Entries supplied:
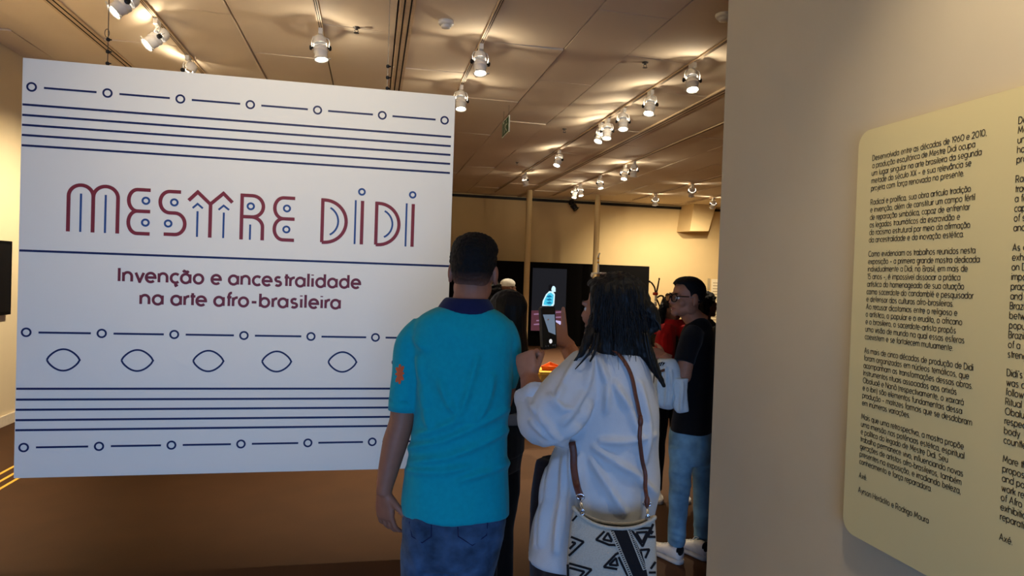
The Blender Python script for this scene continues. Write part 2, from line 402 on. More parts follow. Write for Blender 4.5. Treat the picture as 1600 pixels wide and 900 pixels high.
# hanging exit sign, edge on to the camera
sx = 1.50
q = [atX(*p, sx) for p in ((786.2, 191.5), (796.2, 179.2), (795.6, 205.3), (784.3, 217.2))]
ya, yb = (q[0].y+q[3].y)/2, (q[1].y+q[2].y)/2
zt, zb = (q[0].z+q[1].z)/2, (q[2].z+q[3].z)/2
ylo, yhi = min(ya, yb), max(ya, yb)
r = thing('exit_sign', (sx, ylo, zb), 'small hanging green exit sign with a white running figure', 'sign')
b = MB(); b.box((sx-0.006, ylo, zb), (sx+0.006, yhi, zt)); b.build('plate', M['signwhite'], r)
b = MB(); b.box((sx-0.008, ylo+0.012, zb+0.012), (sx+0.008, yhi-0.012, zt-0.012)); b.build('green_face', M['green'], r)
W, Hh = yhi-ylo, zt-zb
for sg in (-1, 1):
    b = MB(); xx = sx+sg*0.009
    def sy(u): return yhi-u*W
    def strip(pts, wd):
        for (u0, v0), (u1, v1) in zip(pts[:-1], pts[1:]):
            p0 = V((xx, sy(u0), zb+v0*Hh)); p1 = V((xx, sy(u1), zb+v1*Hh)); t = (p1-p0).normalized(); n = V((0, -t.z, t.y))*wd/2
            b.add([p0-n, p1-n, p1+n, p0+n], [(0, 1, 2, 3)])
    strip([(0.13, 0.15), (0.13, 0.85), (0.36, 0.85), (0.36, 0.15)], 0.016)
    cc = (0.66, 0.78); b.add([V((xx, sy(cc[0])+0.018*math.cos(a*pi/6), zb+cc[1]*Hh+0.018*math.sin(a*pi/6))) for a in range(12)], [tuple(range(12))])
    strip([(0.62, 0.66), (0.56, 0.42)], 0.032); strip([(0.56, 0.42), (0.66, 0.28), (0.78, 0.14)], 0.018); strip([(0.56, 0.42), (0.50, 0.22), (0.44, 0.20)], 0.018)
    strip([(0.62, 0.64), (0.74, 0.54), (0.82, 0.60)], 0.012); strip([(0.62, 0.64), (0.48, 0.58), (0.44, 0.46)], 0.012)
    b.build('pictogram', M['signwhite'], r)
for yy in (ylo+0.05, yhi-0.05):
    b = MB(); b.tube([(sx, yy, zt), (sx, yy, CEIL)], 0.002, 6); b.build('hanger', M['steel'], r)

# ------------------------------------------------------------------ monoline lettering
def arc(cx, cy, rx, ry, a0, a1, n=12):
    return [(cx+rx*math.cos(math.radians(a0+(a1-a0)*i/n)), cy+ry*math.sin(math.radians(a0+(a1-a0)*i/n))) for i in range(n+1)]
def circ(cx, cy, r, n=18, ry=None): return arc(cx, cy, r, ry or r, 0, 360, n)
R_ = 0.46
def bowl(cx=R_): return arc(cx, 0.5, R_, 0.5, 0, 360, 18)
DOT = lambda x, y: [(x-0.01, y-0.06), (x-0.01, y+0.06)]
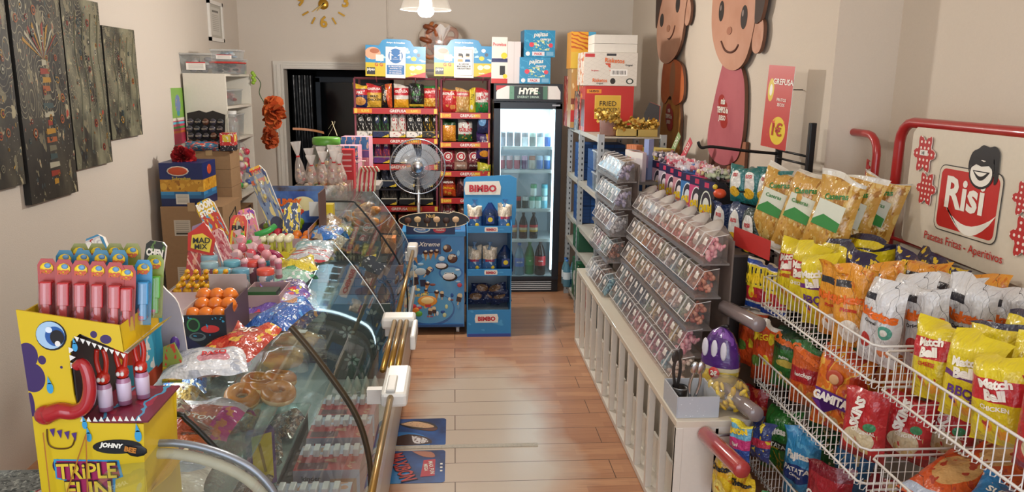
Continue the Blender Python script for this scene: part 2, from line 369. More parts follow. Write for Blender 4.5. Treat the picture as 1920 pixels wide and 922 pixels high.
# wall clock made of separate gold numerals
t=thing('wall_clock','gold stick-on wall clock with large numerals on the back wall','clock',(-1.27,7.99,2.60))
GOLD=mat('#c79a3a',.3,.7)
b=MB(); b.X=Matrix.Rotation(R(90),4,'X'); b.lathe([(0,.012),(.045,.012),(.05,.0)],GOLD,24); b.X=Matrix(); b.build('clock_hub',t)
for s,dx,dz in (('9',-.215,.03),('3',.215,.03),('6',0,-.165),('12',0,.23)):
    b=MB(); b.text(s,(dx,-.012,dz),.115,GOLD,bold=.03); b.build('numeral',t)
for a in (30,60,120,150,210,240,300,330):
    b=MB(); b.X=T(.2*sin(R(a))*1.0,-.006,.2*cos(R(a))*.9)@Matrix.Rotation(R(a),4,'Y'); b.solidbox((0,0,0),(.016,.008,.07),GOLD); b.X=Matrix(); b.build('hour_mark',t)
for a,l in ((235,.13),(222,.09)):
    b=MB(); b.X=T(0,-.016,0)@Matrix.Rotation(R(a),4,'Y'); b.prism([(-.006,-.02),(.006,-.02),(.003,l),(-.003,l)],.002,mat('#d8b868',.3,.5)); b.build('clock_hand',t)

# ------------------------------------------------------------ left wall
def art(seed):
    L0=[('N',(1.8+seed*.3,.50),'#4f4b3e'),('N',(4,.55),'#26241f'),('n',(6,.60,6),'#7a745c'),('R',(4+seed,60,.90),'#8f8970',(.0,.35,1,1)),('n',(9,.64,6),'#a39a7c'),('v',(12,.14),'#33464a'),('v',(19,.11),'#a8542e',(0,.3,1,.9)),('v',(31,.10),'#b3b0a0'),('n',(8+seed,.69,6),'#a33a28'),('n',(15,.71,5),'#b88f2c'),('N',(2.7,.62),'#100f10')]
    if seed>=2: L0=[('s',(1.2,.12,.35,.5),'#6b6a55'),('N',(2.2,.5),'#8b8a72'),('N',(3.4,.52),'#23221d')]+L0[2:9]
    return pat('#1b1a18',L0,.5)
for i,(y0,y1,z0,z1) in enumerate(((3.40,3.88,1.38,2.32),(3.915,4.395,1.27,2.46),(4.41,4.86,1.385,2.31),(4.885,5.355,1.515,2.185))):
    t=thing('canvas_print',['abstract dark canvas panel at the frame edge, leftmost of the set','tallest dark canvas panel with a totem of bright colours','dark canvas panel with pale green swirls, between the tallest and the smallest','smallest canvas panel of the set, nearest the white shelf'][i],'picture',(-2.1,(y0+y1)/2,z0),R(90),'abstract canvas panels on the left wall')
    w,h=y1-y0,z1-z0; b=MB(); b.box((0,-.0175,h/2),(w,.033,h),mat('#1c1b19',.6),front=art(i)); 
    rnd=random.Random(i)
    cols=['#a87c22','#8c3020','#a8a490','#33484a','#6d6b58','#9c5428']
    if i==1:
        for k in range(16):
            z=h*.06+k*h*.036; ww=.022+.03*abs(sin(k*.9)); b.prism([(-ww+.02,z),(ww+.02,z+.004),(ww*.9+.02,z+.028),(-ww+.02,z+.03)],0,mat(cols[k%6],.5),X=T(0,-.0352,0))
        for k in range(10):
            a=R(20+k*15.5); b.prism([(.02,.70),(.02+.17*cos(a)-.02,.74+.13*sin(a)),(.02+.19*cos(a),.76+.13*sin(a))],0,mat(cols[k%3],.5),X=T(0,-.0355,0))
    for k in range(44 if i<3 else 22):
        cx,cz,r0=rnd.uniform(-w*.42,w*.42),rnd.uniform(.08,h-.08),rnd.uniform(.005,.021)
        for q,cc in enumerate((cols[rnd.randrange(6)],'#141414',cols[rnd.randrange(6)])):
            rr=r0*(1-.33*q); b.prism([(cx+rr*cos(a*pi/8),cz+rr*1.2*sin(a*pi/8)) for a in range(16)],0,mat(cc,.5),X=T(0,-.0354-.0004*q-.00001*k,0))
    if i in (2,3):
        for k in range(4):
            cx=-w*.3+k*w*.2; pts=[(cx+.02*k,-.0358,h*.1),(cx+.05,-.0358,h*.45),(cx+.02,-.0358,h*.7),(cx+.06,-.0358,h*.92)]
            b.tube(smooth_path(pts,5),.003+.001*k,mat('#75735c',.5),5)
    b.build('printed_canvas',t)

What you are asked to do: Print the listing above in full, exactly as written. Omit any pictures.

Solution for this task:
The Blender Python script for this scene continues. Write part 2, from line 402 on. More parts follow. Write for Blender 4.5. Treat the picture as 1600 pixels wide and 900 pixels high.
# hanging exit sign, edge on to the camera
sx = 1.50
q = [atX(*p, sx) for p in ((786.2, 191.5), (796.2, 179.2), (795.6, 205.3), (784.3, 217.2))]
ya, yb = (q[0].y+q[3].y)/2, (q[1].y+q[2].y)/2
zt, zb = (q[0].z+q[1].z)/2, (q[2].z+q[3].z)/2
ylo, yhi = min(ya, yb), max(ya, yb)
r = thing('exit_sign', (sx, ylo, zb), 'small hanging green exit sign with a white running figure', 'sign')
b = MB(); b.box((sx-0.006, ylo, zb), (sx+0.006, yhi, zt)); b.build('plate', M['signwhite'], r)
b = MB(); b.box((sx-0.008, ylo+0.012, zb+0.012), (sx+0.008, yhi-0.012, zt-0.012)); b.build('green_face', M['green'], r)
W, Hh = yhi-ylo, zt-zb
for sg in (-1, 1):
    b = MB(); xx = sx+sg*0.009
    def sy(u): return yhi-u*W
    def strip(pts, wd):
        for (u0, v0), (u1, v1) in zip(pts[:-1], pts[1:]):
            p0 = V((xx, sy(u0), zb+v0*Hh)); p1 = V((xx, sy(u1), zb+v1*Hh)); t = (p1-p0).normalized(); n = V((0, -t.z, t.y))*wd/2
            b.add([p0-n, p1-n, p1+n, p0+n], [(0, 1, 2, 3)])
    strip([(0.13, 0.15), (0.13, 0.85), (0.36, 0.85), (0.36, 0.15)], 0.016)
    cc = (0.66, 0.78); b.add([V((xx, sy(cc[0])+0.018*math.cos(a*pi/6), zb+cc[1]*Hh+0.018*math.sin(a*pi/6))) for a in range(12)], [tuple(range(12))])
    strip([(0.62, 0.66), (0.56, 0.42)], 0.032); strip([(0.56, 0.42), (0.66, 0.28), (0.78, 0.14)], 0.018); strip([(0.56, 0.42), (0.50, 0.22), (0.44, 0.20)], 0.018)
    strip([(0.62, 0.64), (0.74, 0.54), (0.82, 0.60)], 0.012); strip([(0.62, 0.64), (0.48, 0.58), (0.44, 0.46)], 0.012)
    b.build('pictogram', M['signwhite'], r)
for yy in (ylo+0.05, yhi-0.05):
    b = MB(); b.tube([(sx, yy, zt), (sx, yy, CEIL)], 0.002, 6); b.build('hanger', M['steel'], r)

# ------------------------------------------------------------------ monoline lettering
def arc(cx, cy, rx, ry, a0, a1, n=12):
    return [(cx+rx*math.cos(math.radians(a0+(a1-a0)*i/n)), cy+ry*math.sin(math.radians(a0+(a1-a0)*i/n))) for i in range(n+1)]
def circ(cx, cy, r, n=18, ry=None): return arc(cx, cy, r, ry or r, 0, 360, n)
R_ = 0.46
def bowl(cx=R_): return arc(cx, 0.5, R_, 0.5, 0, 360, 18)
DOT = lambda x, y: [(x-0.01, y-0.06), (x-0.01, y+0.06)]
Continue the Blender Python script for this scene: part 2, from line 369. More parts follow. Write for Blender 4.5. Treat the picture as 1920 pixels wide and 922 pixels high.
# wall clock made of separate gold numerals
t=thing('wall_clock','gold stick-on wall clock with large numerals on the back wall','clock',(-1.27,7.99,2.60))
GOLD=mat('#c79a3a',.3,.7)
b=MB(); b.X=Matrix.Rotation(R(90),4,'X'); b.lathe([(0,.012),(.045,.012),(.05,.0)],GOLD,24); b.X=Matrix(); b.build('clock_hub',t)
for s,dx,dz in (('9',-.215,.03),('3',.215,.03),('6',0,-.165),('12',0,.23)):
    b=MB(); b.text(s,(dx,-.012,dz),.115,GOLD,bold=.03); b.build('numeral',t)
for a in (30,60,120,150,210,240,300,330):
    b=MB(); b.X=T(.2*sin(R(a))*1.0,-.006,.2*cos(R(a))*.9)@Matrix.Rotation(R(a),4,'Y'); b.solidbox((0,0,0),(.016,.008,.07),GOLD); b.X=Matrix(); b.build('hour_mark',t)
for a,l in ((235,.13),(222,.09)):
    b=MB(); b.X=T(0,-.016,0)@Matrix.Rotation(R(a),4,'Y'); b.prism([(-.006,-.02),(.006,-.02),(.003,l),(-.003,l)],.002,mat('#d8b868',.3,.5)); b.build('clock_hand',t)

# ------------------------------------------------------------ left wall
def art(seed):
    L0=[('N',(1.8+seed*.3,.50),'#4f4b3e'),('N',(4,.55),'#26241f'),('n',(6,.60,6),'#7a745c'),('R',(4+seed,60,.90),'#8f8970',(.0,.35,1,1)),('n',(9,.64,6),'#a39a7c'),('v',(12,.14),'#33464a'),('v',(19,.11),'#a8542e',(0,.3,1,.9)),('v',(31,.10),'#b3b0a0'),('n',(8+seed,.69,6),'#a33a28'),('n',(15,.71,5),'#b88f2c'),('N',(2.7,.62),'#100f10')]
    if seed>=2: L0=[('s',(1.2,.12,.35,.5),'#6b6a55'),('N',(2.2,.5),'#8b8a72'),('N',(3.4,.52),'#23221d')]+L0[2:9]
    return pat('#1b1a18',L0,.5)
for i,(y0,y1,z0,z1) in enumerate(((3.40,3.88,1.38,2.32),(3.915,4.395,1.27,2.46),(4.41,4.86,1.385,2.31),(4.885,5.355,1.515,2.185))):
    t=thing('canvas_print',['abstract dark canvas panel at the frame edge, leftmost of the set','tallest dark canvas panel with a totem of bright colours','dark canvas panel with pale green swirls, between the tallest and the smallest','smallest canvas panel of the set, nearest the white shelf'][i],'picture',(-2.1,(y0+y1)/2,z0),R(90),'abstract canvas panels on the left wall')
    w,h=y1-y0,z1-z0; b=MB(); b.box((0,-.0175,h/2),(w,.033,h),mat('#1c1b19',.6),front=art(i)); 
    rnd=random.Random(i)
    cols=['#a87c22','#8c3020','#a8a490','#33484a','#6d6b58','#9c5428']
    if i==1:
        for k in range(16):
            z=h*.06+k*h*.036; ww=.022+.03*abs(sin(k*.9)); b.prism([(-ww+.02,z),(ww+.02,z+.004),(ww*.9+.02,z+.028),(-ww+.02,z+.03)],0,mat(cols[k%6],.5),X=T(0,-.0352,0))
        for k in range(10):
            a=R(20+k*15.5); b.prism([(.02,.70),(.02+.17*cos(a)-.02,.74+.13*sin(a)),(.02+.19*cos(a),.76+.13*sin(a))],0,mat(cols[k%3],.5),X=T(0,-.0355,0))
    for k in range(44 if i<3 else 22):
        cx,cz,r0=rnd.uniform(-w*.42,w*.42),rnd.uniform(.08,h-.08),rnd.uniform(.005,.021)
        for q,cc in enumerate((cols[rnd.randrange(6)],'#141414',cols[rnd.randrange(6)])):
            rr=r0*(1-.33*q); b.prism([(cx+rr*cos(a*pi/8),cz+rr*1.2*sin(a*pi/8)) for a in range(16)],0,mat(cc,.5),X=T(0,-.0354-.0004*q-.00001*k,0))
    if i in (2,3):
        for k in range(4):
            cx=-w*.3+k*w*.2; pts=[(cx+.02*k,-.0358,h*.1),(cx+.05,-.0358,h*.45),(cx+.02,-.0358,h*.7),(cx+.06,-.0358,h*.92)]
            b.tube(smooth_path(pts,5),.003+.001*k,mat('#75735c',.5),5)
    b.build('printed_canvas',t)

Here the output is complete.